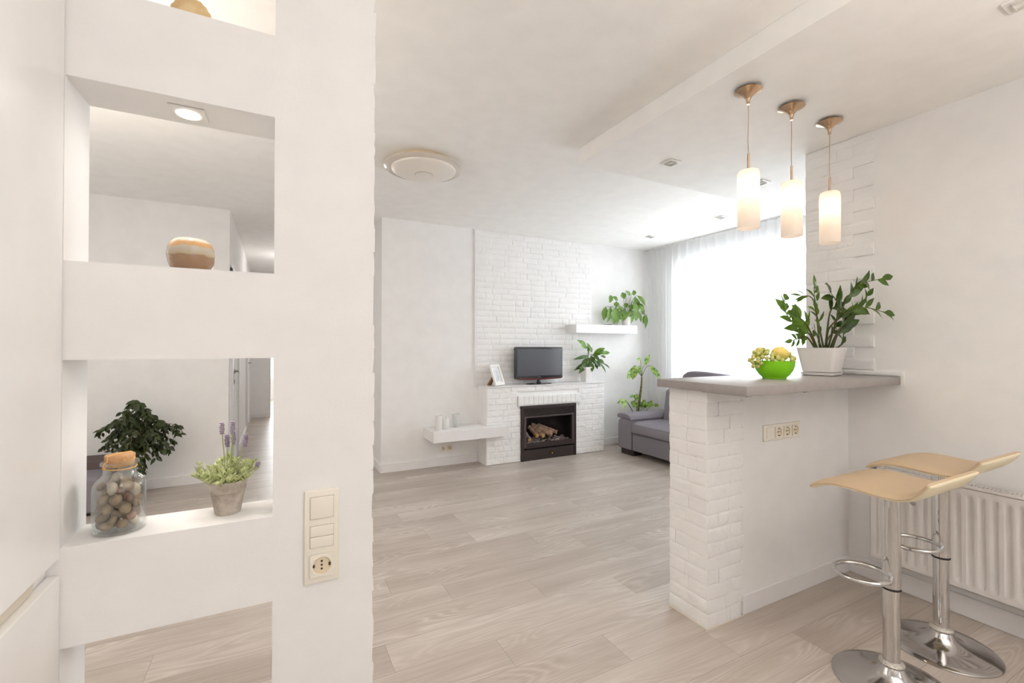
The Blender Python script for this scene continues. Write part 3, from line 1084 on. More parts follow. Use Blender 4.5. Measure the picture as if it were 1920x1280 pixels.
==*==
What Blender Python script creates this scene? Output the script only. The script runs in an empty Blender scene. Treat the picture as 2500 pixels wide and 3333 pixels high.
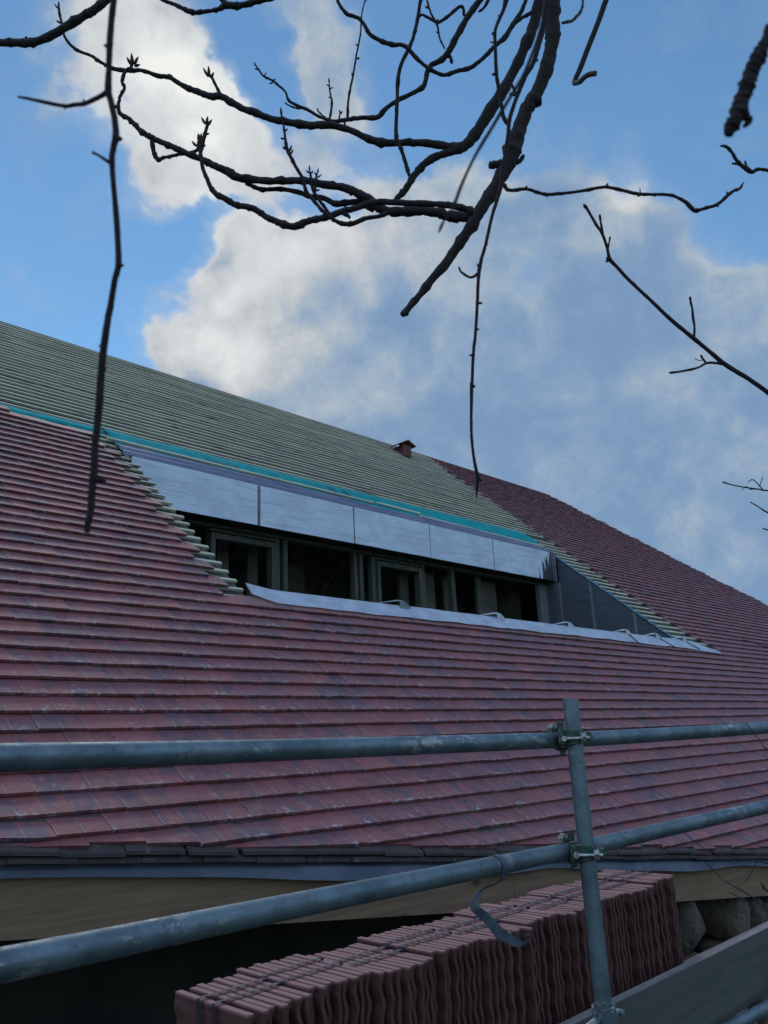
==*==
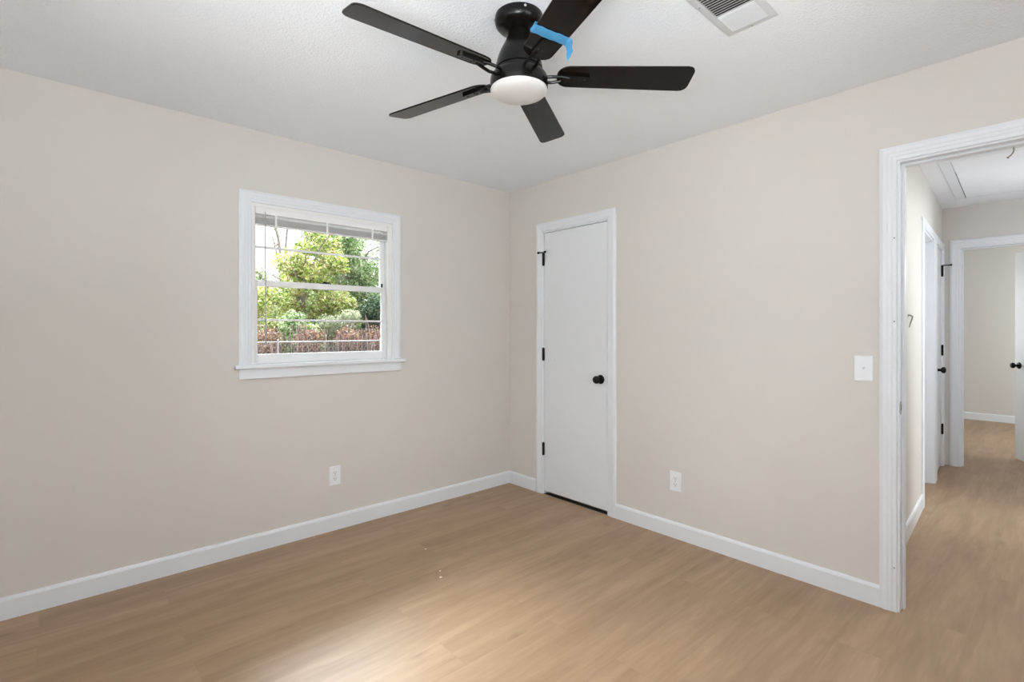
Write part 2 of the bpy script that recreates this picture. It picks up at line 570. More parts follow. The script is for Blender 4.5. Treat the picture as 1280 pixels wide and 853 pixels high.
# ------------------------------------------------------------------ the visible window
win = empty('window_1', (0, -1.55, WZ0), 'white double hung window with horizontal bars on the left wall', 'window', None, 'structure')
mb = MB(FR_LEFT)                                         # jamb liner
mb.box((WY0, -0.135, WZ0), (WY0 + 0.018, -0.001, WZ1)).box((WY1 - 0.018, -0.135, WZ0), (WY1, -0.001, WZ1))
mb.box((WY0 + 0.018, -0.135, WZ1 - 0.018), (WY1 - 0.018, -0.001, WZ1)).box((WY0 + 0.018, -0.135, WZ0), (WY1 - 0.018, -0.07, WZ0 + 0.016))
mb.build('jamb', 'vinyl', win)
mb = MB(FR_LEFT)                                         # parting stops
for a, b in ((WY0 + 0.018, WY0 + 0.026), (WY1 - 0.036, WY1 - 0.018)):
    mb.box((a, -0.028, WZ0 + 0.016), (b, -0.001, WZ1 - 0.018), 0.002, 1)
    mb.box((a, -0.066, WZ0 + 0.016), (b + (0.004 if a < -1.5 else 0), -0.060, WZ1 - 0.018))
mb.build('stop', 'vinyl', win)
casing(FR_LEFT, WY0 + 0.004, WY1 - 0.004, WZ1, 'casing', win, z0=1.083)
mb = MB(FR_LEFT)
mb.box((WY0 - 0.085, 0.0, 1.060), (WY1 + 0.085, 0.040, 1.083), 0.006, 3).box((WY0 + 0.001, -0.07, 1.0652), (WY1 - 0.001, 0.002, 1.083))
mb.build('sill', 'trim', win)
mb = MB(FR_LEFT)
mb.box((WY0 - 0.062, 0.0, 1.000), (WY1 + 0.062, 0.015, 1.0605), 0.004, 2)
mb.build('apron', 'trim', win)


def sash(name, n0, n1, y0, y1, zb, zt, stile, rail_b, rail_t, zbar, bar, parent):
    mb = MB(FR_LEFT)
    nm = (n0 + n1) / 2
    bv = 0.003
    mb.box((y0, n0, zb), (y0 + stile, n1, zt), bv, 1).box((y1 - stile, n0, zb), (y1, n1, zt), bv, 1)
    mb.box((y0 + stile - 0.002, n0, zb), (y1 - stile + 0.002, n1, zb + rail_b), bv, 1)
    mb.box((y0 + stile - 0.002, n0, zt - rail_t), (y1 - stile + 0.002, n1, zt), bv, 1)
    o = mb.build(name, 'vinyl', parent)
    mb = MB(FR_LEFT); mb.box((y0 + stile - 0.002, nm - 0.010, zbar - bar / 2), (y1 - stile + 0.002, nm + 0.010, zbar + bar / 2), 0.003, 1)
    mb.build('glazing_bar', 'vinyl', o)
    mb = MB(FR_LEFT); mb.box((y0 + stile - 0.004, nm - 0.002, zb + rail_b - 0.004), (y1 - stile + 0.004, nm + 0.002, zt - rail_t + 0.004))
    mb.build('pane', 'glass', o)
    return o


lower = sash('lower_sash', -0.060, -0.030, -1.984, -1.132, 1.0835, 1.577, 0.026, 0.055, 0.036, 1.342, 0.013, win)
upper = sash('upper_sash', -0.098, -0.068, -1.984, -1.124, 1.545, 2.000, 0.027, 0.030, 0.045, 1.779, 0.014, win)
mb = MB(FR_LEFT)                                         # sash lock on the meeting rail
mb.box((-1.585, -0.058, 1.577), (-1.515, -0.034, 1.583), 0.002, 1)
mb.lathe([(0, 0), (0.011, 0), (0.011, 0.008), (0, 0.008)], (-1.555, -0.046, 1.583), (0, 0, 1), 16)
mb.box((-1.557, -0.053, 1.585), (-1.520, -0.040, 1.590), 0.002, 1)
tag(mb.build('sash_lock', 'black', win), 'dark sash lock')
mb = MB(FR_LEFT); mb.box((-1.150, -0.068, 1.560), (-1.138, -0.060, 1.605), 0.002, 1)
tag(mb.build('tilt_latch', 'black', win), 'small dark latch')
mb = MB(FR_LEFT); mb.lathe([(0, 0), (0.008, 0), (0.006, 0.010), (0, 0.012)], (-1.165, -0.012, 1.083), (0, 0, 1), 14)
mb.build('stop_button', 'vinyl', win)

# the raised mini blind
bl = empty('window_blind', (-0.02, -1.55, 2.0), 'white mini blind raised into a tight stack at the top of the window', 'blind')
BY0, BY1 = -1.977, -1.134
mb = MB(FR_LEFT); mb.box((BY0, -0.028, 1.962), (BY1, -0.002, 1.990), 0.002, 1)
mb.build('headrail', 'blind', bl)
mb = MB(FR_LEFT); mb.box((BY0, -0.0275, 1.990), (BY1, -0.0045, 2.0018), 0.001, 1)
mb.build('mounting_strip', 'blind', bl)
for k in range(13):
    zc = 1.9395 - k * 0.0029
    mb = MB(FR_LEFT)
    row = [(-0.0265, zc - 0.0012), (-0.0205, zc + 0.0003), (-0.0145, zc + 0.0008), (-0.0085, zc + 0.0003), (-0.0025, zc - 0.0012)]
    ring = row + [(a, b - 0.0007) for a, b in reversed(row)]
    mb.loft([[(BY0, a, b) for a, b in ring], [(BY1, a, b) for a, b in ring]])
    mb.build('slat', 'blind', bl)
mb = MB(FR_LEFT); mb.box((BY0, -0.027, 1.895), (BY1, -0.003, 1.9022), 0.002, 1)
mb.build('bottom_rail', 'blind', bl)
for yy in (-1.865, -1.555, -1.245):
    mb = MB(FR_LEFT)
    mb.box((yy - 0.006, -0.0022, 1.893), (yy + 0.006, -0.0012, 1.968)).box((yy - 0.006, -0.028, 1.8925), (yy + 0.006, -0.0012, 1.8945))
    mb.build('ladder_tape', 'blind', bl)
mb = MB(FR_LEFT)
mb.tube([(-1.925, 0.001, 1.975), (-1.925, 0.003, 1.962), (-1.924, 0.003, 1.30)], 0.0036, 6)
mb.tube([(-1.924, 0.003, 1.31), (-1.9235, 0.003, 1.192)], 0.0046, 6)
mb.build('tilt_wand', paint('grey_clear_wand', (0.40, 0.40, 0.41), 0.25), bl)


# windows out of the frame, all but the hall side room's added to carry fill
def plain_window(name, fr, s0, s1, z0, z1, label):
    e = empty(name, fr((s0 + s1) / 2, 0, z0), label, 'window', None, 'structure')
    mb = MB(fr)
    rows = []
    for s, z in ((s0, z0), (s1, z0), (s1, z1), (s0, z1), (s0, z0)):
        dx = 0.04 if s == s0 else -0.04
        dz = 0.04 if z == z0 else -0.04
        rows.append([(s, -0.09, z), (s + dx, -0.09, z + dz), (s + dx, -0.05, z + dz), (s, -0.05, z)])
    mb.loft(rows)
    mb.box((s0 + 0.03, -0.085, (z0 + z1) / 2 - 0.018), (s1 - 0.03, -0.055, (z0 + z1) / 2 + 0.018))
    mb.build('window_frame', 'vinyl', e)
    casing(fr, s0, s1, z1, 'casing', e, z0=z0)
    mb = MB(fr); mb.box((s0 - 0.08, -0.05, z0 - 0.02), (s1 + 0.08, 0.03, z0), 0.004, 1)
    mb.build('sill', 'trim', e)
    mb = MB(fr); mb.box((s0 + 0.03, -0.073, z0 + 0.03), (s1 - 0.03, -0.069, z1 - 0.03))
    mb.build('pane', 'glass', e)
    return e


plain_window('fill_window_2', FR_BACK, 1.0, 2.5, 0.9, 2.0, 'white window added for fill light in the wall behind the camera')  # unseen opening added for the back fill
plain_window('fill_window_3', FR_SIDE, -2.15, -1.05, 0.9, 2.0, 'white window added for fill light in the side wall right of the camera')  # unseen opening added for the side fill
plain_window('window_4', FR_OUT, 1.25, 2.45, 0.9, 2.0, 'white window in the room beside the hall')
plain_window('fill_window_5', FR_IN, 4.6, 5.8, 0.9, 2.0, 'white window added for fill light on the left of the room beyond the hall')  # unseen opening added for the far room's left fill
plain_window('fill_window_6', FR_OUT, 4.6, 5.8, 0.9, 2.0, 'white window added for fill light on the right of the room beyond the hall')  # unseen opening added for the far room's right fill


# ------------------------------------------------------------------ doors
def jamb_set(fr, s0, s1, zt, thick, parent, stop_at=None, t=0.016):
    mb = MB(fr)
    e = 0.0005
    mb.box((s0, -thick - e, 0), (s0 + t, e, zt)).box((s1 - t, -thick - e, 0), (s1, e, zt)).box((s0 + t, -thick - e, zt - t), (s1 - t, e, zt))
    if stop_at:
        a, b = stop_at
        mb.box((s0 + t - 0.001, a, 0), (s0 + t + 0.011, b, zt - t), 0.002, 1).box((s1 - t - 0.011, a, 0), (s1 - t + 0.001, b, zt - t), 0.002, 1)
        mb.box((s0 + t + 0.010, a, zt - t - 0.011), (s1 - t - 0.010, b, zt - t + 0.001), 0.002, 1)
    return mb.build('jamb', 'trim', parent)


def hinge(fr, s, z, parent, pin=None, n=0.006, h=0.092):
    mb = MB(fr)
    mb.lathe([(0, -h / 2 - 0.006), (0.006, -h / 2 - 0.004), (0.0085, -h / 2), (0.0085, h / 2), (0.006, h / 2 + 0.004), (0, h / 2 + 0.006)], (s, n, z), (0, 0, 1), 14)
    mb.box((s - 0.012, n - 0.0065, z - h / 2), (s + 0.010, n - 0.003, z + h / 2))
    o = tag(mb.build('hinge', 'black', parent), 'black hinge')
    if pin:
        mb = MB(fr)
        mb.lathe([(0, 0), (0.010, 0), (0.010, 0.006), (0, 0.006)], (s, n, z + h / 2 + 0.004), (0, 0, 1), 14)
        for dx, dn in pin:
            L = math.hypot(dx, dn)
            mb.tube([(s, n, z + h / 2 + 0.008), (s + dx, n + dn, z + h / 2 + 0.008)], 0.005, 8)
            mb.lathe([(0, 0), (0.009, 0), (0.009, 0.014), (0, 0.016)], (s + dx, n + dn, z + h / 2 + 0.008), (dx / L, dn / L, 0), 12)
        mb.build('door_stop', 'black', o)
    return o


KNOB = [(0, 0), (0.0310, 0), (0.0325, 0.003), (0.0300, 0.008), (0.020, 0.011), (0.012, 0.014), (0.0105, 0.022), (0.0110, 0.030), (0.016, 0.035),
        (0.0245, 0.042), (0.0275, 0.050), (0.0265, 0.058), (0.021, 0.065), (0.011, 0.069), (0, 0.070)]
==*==
• Exercise aim:
Pick out every line with the string "More" and copy it.

• The response:
The Blender Python script for this scene continues. Write part 3, from line 1084 on. More parts follow. Use Blender 4.5. Measure the picture as if it were 1920x1280 pixels.
Write part 2 of the bpy script that recreates this picture. It picks up at line 570. More parts follow. The script is for Blender 4.5. Treat the picture as 1280 pixels wide and 853 pixels high.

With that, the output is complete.